• **Exercise task**
Would you transcribe the whole listing exactly, minus its pictures?

========================================================================

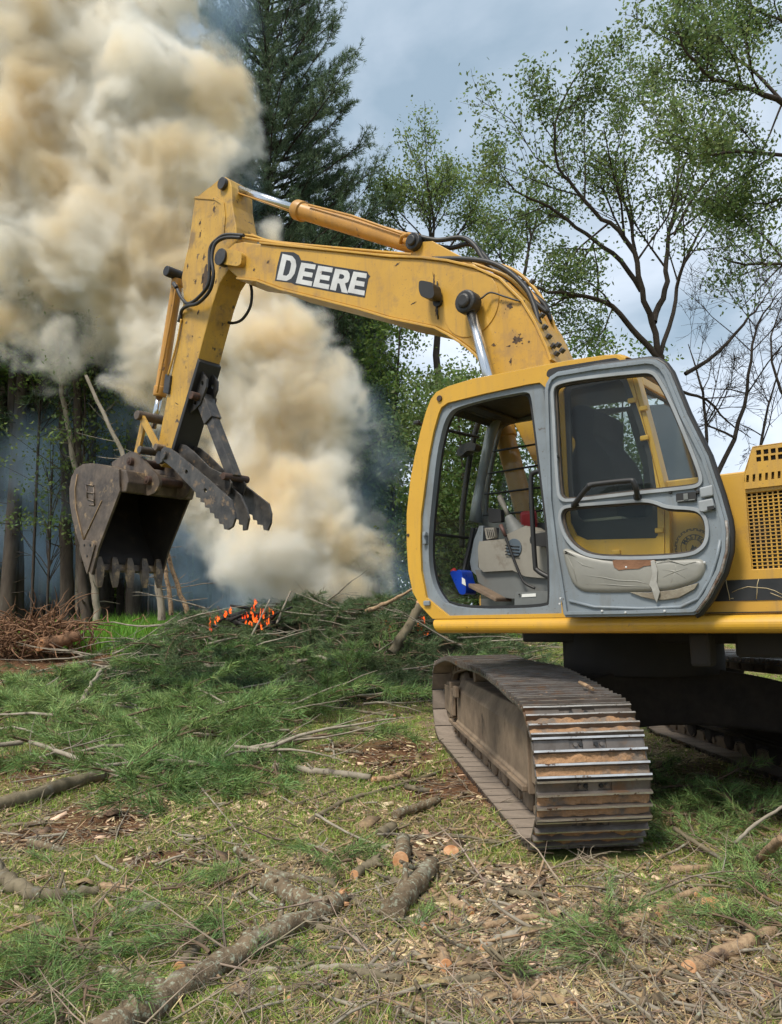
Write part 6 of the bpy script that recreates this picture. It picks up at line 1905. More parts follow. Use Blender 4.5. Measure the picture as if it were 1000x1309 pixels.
# broken sticks too many to count
for nm_, m_, cnt, lab in (('broken_sticks', BARKP, 600, 'pale broken sticks mixed into the litter'), ('bark_sticks', BARK, 550, 'brown broken sticks mixed into the litter'), ('lichened_sticks', LICH, 500, 'lichened broken sticks mixed into the litter'), ('peeled_splinters', WOODP, 700, 'peeled splinters mixed into the litter')):
    Tt = Tubes(); x_, y_ = litter(cnt * 2, .6)
    sel = np.array([rng.uniform(0, 1) < .35 + .65 * float(np.clip(np.exp(-(((a - .7) / 1.4) ** 2 + ((b - 3.4) / 1.0) ** 2)) + .5 * (b < 5), 0, 1)) for a, b in zip(x_, y_)]); x_, y_ = x_[sel], y_[sel]
    for a, b in zip(x_, y_):
        L = rng.gamma(2.2, .045) + .04; az = rng.uniform(0, 6.283); z_ = float(top_h(a, b)); r_ = rng.uniform(.003, .009) * (1 + .04 * b)
        Q_, S_, _ = poly_rs((a, b, z_ + r_ + .010), (math.cos(az), math.sin(az), rng.normal() * .1), L, r_, r_ * .7, 4, .10, 0)
        Q_[:, 2] = np.maximum(Q_[:, 2], top_h(Q_[:, 0], Q_[:, 1]) + r_ + .006); Tt.add(Q_, S_, 5)
    o = Tt.build(nm_, m_, kind='stuff'); o['label'] = lab
# torn bark and slab pieces, bigger than the chips
x_, y_ = litter(4200); k = np.array([rng.uniform(0, 1) < .25 + .75 * cm_(a, b) for a, b in zip(x_, y_)]); x_, y_ = x_[k], y_[k]
V, F = chips(x_, y_, rng.gamma(2.5, .011, len(x_)) + .012)
o = npmesh('bark_slabs', V, quads=F, mats=[mat('bark_slab', (.32, .22, .12), (.15, .105, .06), 18, .9, island=.4, bump=.7, bscale=50)], kind='stuff'); o['label'] = 'torn bark and splinter slabs on the ground'
# bark bits and clods
x_, y_ = litter(9000); k = rng.uniform(0, 1, len(x_)) < .25 + .75 * dirt_mask(x_, y_); x_, y_ = x_[k], y_[k]
V, F = chips(x_, y_, rng.gamma(2.0, .005, len(x_)) + .004)
o = npmesh('soil_clods', V, quads=F, mats=[mat('clod_brown', (.11, .058, .034), (.07, .038, .024), 12, .95, island=.4, bump=.5)], kind='stuff'); o['label'] = 'small reddish brown clods and bark bits'
T = Tubes()
x_, y_ = litter(9500, .75)
for a, b in zip(x_, y_):
    L = rng.gamma(2.0, .075) + .05; z_ = float(top_h(a, b)); az = rng.uniform(0, 6.283)
    Q_, S_, _ = poly_rs((a, b, z_ + .008), (math.cos(az), math.sin(az), rng.normal() * .12), L, .0018 + .011 * L * rng.uniform(.4, 1), .0012, 5, .16, -.03)
    Q_[:, 2] = np.maximum(Q_[:, 2], top_h(Q_[:, 0], Q_[:, 1]) + .004)
    T.add(Q_, S_, 4)
    if L > .25:
        for c in range(rng.integers(1, 4)):
            B_, R_, _ = poly_rs(Q_[rng.integers(1, 4)], (math.cos(az + rng.uniform(-1, 1)), math.sin(az + rng.uniform(-1, 1)), rng.uniform(0, .5)), L * .35, .003, .001, 4, .2); T.add(B_, R_, 3)
V = np.concatenate(T.V)
tw_ = T.build('twigs', mat('twig_mix', (.30, .24, .17), (.17, .13, .095), 7, .9, island=.4, c3=(.30, .29, .24), t3=.62, s3=9, w3=.08), kind='stuff'); tw_['label'] = 'thin grey and brown twigs littering the ground'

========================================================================

• **Finished exercise**
Write part 6 of the bpy script that recreates this picture. It picks up at line 1905. More parts follow. Use Blender 4.5. Measure the picture as if it were 1000x1309 pixels.
# broken sticks too many to count
for nm_, m_, cnt, lab in (('broken_sticks', BARKP, 600, 'pale broken sticks mixed into the litter'), ('bark_sticks', BARK, 550, 'brown broken sticks mixed into the litter'), ('lichened_sticks', LICH, 500, 'lichened broken sticks mixed into the litter'), ('peeled_splinters', WOODP, 700, 'peeled splinters mixed into the litter')):
    Tt = Tubes(); x_, y_ = litter(cnt * 2, .6)
    sel = np.array([rng.uniform(0, 1) < .35 + .65 * float(np.clip(np.exp(-(((a - .7) / 1.4) ** 2 + ((b - 3.4) / 1.0) ** 2)) + .5 * (b < 5), 0, 1)) for a, b in zip(x_, y_)]); x_, y_ = x_[sel], y_[sel]
    for a, b in zip(x_, y_):
        L = rng.gamma(2.2, .045) + .04; az = rng.uniform(0, 6.283); z_ = float(top_h(a, b)); r_ = rng.uniform(.003, .009) * (1 + .04 * b)
        Q_, S_, _ = poly_rs((a, b, z_ + r_ + .010), (math.cos(az), math.sin(az), rng.normal() * .1), L, r_, r_ * .7, 4, .10, 0)
        Q_[:, 2] = np.maximum(Q_[:, 2], top_h(Q_[:, 0], Q_[:, 1]) + r_ + .006); Tt.add(Q_, S_, 5)
    o = Tt.build(nm_, m_, kind='stuff'); o['label'] = lab
# torn bark and slab pieces, bigger than the chips
x_, y_ = litter(4200); k = np.array([rng.uniform(0, 1) < .25 + .75 * cm_(a, b) for a, b in zip(x_, y_)]); x_, y_ = x_[k], y_[k]
V, F = chips(x_, y_, rng.gamma(2.5, .011, len(x_)) + .012)
o = npmesh('bark_slabs', V, quads=F, mats=[mat('bark_slab', (.32, .22, .12), (.15, .105, .06), 18, .9, island=.4, bump=.7, bscale=50)], kind='stuff'); o['label'] = 'torn bark and splinter slabs on the ground'
# bark bits and clods
x_, y_ = litter(9000); k = rng.uniform(0, 1, len(x_)) < .25 + .75 * dirt_mask(x_, y_); x_, y_ = x_[k], y_[k]
V, F = chips(x_, y_, rng.gamma(2.0, .005, len(x_)) + .004)
o = npmesh('soil_clods', V, quads=F, mats=[mat('clod_brown', (.11, .058, .034), (.07, .038, .024), 12, .95, island=.4, bump=.5)], kind='stuff'); o['label'] = 'small reddish brown clods and bark bits'
T = Tubes()
x_, y_ = litter(9500, .75)
for a, b in zip(x_, y_):
    L = rng.gamma(2.0, .075) + .05; z_ = float(top_h(a, b)); az = rng.uniform(0, 6.283)
    Q_, S_, _ = poly_rs((a, b, z_ + .008), (math.cos(az), math.sin(az), rng.normal() * .12), L, .0018 + .011 * L * rng.uniform(.4, 1), .0012, 5, .16, -.03)
    Q_[:, 2] = np.maximum(Q_[:, 2], top_h(Q_[:, 0], Q_[:, 1]) + .004)
    T.add(Q_, S_, 4)
    if L > .25:
        for c in range(rng.integers(1, 4)):
            B_, R_, _ = poly_rs(Q_[rng.integers(1, 4)], (math.cos(az + rng.uniform(-1, 1)), math.sin(az + rng.uniform(-1, 1)), rng.uniform(0, .5)), L * .35, .003, .001, 4, .2); T.add(B_, R_, 3)
V = np.concatenate(T.V)
tw_ = T.build('twigs', mat('twig_mix', (.30, .24, .17), (.17, .13, .095), 7, .9, island=.4, c3=(.30, .29, .24), t3=.62, s3=9, w3=.08), kind='stuff'); tw_['label'] = 'thin grey and brown twigs littering the ground'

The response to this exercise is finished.